First, processes are not threads. A process contains one or more threads. It starts with one thread, and may create more if it so chooses. It's a similar idea, but threads within a process share the process's address space (each thread can access/share the program's variables). Processes each get a separate address space, and are unable to access memory outside that assigned to it by the OS.
Any program you run gets a process. When you run a script, the language interpreter--be it shell, Python, whatever--gets invoked to execute the script, and that's a process. The difference between a program and a process is that the process is the running instance. So if you have 3 terminals open running bash
, you have 3 processes running the one program. Note this doesn't necessarily mean windows: my mail program can have several windows open, but it's all still done by one process.
Yes, you can start numerous concurrent processes. Limits are imposed by the OS. 32K is a common limit, but different flavors of Unix/Linux support different process counts. There's usually also a per-user process limit, unless you're root
.
In practice, concurrent process count is also limited by available memory and CPU. If you have 4GB of RAM, and you've got a program where each process/instance takes up 500K, you could run about 6000 copies before you exhaust RAM (500K*6000 copies = 3GB, and the OS needs some for itself). Your system will rely on its swapfile at this point, but you're going to encounter thrashing if all these processes are trying to run. If you do this to your SSD, you will shorten its life.

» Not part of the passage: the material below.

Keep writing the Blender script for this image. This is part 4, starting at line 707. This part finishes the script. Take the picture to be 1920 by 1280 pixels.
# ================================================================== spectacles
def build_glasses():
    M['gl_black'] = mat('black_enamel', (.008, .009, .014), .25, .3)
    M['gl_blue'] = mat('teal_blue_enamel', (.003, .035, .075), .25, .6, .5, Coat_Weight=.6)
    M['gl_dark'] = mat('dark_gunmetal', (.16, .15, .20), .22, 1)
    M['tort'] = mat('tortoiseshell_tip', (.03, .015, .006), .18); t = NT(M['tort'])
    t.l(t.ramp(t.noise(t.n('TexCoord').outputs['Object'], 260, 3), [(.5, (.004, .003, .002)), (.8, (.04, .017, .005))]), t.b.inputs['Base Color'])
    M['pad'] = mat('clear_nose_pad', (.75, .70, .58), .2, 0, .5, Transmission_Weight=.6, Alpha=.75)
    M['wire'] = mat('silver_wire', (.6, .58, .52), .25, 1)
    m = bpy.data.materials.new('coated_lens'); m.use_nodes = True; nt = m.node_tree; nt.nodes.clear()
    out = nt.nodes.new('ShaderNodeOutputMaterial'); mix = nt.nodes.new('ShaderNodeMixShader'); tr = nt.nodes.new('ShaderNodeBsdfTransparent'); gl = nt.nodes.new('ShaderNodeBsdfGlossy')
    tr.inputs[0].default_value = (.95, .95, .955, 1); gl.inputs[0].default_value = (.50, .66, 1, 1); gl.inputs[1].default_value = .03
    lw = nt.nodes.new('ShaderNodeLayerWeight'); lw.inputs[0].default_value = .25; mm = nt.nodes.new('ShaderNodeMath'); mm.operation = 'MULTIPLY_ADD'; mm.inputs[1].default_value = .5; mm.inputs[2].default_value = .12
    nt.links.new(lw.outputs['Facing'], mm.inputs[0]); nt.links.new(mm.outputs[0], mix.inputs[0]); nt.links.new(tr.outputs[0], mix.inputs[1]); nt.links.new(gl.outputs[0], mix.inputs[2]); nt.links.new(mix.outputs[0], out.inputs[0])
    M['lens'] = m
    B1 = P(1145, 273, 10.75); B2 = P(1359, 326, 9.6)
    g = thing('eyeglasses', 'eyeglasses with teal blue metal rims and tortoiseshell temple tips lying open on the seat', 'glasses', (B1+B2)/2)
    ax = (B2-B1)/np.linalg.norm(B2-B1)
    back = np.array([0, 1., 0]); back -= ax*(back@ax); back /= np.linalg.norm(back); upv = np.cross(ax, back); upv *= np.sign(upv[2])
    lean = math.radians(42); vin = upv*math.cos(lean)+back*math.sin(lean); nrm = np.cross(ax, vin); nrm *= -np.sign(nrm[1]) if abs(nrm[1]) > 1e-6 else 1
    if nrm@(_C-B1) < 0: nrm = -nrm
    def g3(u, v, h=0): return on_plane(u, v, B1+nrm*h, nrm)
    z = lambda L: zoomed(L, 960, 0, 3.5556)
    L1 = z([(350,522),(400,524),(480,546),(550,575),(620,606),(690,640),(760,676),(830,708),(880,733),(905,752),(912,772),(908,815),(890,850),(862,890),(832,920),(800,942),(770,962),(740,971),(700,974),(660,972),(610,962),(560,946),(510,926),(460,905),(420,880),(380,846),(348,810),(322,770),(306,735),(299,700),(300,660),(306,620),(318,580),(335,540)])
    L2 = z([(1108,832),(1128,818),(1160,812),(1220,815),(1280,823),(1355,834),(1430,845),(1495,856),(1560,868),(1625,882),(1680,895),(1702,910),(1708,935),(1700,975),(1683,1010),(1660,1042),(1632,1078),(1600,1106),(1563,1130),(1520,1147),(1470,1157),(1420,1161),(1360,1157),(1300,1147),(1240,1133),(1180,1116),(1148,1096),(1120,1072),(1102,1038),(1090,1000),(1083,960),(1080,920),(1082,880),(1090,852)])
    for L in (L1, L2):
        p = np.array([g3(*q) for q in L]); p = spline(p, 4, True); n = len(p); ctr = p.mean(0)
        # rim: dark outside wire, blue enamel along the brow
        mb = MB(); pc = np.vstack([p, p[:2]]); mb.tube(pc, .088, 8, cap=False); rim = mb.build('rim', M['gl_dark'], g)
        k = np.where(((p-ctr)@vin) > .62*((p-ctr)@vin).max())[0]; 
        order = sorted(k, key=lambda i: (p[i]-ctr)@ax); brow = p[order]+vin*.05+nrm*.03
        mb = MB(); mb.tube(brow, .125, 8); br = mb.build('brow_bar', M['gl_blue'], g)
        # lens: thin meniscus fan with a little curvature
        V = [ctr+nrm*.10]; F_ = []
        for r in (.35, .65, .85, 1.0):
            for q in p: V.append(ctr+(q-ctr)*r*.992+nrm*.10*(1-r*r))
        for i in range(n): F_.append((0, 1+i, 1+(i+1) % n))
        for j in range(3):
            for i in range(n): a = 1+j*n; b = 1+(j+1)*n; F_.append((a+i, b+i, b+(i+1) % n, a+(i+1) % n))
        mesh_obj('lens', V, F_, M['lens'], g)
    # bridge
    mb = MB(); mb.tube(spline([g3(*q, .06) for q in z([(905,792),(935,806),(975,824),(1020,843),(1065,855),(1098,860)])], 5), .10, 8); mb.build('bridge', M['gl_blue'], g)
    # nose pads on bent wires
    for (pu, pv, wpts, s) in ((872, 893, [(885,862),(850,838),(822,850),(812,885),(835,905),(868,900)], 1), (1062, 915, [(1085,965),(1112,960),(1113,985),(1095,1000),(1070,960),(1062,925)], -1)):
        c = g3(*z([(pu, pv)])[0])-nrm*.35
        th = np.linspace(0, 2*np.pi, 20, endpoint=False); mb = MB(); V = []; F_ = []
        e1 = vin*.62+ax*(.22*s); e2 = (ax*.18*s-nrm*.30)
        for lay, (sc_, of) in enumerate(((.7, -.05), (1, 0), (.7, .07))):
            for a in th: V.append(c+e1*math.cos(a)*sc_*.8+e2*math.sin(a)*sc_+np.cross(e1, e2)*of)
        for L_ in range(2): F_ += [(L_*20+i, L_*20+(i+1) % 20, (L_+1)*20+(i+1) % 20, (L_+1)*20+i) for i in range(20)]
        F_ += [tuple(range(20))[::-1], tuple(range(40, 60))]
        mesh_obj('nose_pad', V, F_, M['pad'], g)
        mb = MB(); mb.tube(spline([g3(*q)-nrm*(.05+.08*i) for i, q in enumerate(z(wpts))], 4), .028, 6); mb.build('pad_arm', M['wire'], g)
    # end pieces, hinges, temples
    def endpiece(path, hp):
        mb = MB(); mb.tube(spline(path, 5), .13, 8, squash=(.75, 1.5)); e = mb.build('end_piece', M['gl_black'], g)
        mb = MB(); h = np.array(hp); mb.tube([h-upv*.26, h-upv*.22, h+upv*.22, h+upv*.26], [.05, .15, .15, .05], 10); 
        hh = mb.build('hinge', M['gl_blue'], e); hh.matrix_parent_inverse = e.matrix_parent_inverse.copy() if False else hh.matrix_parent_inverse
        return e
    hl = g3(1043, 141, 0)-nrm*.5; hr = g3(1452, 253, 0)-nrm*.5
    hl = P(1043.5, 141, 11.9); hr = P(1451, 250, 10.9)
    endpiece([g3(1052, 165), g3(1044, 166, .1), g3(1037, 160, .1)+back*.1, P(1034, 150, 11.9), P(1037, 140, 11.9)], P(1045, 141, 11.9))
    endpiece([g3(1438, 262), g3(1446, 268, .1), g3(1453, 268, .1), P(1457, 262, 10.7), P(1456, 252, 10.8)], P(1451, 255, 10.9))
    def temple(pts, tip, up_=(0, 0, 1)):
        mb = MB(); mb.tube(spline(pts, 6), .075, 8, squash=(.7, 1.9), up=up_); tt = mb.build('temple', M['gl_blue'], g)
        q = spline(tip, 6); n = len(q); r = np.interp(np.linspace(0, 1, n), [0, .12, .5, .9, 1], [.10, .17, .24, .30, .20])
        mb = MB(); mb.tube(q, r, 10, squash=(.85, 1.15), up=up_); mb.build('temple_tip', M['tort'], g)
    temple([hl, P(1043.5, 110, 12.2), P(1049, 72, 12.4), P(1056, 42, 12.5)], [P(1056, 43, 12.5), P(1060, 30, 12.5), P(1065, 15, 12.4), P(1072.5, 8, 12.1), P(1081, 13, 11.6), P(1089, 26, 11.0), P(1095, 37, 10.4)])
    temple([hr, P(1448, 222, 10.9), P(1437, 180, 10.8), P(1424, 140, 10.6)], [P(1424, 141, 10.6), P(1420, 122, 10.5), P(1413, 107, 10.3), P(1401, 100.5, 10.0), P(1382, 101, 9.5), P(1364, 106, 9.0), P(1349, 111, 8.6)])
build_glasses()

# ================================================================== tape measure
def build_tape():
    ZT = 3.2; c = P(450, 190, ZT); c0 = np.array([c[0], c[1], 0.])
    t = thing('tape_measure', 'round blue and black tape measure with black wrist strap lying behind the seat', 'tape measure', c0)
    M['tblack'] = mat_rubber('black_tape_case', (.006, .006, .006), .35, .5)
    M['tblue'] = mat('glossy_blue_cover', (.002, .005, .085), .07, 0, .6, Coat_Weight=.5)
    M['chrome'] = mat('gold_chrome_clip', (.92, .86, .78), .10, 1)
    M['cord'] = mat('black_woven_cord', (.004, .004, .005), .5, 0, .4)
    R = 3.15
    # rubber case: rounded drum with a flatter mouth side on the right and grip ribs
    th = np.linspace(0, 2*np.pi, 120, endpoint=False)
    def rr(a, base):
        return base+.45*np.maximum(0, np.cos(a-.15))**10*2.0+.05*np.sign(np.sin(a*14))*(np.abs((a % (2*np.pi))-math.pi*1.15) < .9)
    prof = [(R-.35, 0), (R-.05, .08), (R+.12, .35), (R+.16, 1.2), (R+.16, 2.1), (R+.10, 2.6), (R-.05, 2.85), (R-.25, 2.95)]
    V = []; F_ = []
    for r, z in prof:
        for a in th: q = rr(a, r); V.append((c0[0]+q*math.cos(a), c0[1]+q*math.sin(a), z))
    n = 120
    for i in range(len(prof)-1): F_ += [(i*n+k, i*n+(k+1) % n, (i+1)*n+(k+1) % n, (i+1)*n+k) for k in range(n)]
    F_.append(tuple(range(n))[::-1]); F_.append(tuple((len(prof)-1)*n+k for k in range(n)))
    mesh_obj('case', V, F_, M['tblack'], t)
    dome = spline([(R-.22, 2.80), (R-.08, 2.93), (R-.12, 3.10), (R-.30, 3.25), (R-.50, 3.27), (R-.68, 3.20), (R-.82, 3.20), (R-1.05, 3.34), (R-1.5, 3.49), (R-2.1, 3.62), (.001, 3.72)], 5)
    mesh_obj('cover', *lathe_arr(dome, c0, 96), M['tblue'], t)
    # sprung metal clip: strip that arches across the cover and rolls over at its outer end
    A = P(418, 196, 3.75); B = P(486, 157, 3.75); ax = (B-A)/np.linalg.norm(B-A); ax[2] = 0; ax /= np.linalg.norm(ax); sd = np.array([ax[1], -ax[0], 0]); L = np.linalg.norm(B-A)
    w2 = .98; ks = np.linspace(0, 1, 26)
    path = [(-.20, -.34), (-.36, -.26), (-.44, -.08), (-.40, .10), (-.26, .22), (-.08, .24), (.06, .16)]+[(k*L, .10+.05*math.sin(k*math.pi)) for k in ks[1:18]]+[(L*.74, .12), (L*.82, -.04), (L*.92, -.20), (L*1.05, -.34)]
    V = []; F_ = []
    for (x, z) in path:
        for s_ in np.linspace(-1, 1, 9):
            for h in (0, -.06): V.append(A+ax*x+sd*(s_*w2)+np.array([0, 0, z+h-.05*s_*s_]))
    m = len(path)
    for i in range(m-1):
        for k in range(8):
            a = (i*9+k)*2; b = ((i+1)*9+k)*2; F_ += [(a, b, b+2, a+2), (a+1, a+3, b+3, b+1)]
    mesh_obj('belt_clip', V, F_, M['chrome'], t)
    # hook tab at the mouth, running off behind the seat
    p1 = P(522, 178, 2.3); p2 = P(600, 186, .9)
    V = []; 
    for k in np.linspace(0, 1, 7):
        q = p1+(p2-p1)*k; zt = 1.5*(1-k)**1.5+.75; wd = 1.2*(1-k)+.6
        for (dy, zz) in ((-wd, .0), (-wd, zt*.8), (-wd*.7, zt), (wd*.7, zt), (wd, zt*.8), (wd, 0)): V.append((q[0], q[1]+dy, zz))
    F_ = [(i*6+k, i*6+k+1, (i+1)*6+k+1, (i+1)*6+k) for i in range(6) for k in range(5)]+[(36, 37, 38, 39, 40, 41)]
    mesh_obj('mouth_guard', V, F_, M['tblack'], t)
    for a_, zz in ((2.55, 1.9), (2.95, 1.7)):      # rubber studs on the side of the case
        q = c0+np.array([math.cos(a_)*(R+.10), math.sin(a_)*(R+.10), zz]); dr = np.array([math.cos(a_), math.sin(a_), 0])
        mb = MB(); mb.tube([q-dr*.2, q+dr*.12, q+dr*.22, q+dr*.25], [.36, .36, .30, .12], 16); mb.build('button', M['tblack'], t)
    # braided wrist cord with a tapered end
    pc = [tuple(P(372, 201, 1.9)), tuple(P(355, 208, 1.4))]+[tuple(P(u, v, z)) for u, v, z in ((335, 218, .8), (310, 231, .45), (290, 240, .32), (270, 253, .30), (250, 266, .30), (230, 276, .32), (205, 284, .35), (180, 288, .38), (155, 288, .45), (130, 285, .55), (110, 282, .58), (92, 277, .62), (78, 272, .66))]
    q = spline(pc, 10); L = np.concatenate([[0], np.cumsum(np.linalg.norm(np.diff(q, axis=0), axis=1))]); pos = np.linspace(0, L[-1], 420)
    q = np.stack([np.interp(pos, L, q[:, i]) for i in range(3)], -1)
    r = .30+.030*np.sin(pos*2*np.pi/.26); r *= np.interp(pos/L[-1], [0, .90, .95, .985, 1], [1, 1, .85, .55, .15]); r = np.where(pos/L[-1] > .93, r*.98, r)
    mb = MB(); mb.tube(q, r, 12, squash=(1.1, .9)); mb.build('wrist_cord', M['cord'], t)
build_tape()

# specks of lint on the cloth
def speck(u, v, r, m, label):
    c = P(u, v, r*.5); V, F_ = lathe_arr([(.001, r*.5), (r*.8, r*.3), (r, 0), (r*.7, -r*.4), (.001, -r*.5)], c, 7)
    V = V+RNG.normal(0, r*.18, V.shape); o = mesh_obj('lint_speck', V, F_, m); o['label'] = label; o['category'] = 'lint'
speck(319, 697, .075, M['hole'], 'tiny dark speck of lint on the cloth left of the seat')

And, unless you've got a supercomputer with hundreds or thousands of processors, more than a few concurrent, CPU-intensive processes is all that's practical. If you start 100 CPU-intensive ("CPU bound") processes on a 4-core machine, the OS will spread core time over all 100 using time slicing, so each process will run at 4 cores/100 processes = 1/25 the rate it would run had it a core to itself. You won't get more done by forking thousands of concurrent processes, unless you have the hardware to actually do the work.
The flipside of being CPU bound is being I/O bound---suppose you want to mirror a website, so you're going to try downloading all 1000 pages in parallel. It's not going to be any faster than a limited number of parallel connections each grabbing items sequentially, because only so many bits can flow through the network. Once you saturate the network, more concurrency won't make anything faster.
You can use ps
to list your personal processes, or ps -ef
or ps aux
to view all processes. There are many: as I'm writing this, my system has 235, but most of them are idle: terminals I'm not using at the moment, networking support, audio support at-the-ready in case it's called on, the web browser I'm writing in, the compositor that updates the screen when asked to by the web browser. You can learn a lot about your OS by looking through this list, and looking up what various programs do/what services they provide. This is where you see your OS is not one big black box, but a collection of many programs/processes, each providing some limited functionality, but together provide most of the OS services.